Mr Penny says he sees a lot of “navel-gazing” going on in the IFA sector and not enough thinking about the “man on the street”.

“Let them scramble around for the high net worth individuals. [We are] making money with a promise that you won’t charge a client anything if we won’t benefit them. If the best product is at Lloyds, we tell them and charge no money.”

He added that as a result of this, 42 per cent of his approximately 6,000 clients was gained through referrals. Not only that, but business is booming.

“We need more advisers to cope with demand. We are so busy. It’s like building motor lanes; they fill up with traffic. At the moment we are sort of dreading the phone ringing because we are so busy.

“We could expand to 50 advisers relatively easily but I think we are more interested in organic growth.”

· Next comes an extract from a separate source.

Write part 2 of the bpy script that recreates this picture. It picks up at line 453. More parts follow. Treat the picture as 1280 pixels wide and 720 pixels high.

Auto-enrolment opportunity

The next big development on the horizon for Invest Southwest is a workplace pensions offering in time for auto-enrolment.

“It’s a crisis or opportunity. There is going to be a tidal wave of enquiries. It’s a matter of working out how you can deliver a service to clients who are similar and diverse. There is such a paucity of support that they are going to have to take on people to help.

“The guy at my local garage, his PC is covered in in oil.”

Along the theme of getting older generally is the company’s will writing business.

“The other thing which makes us unique is the 2,500 clients within the wills business. Most advisers say you do or do not have a will in place so I recommend that we make one and keep it up to date.

“The IFA has covered their ass and nothing gets done about it. I don’t see why an IFA should be in pensions or investments only if you are an independent adviser.”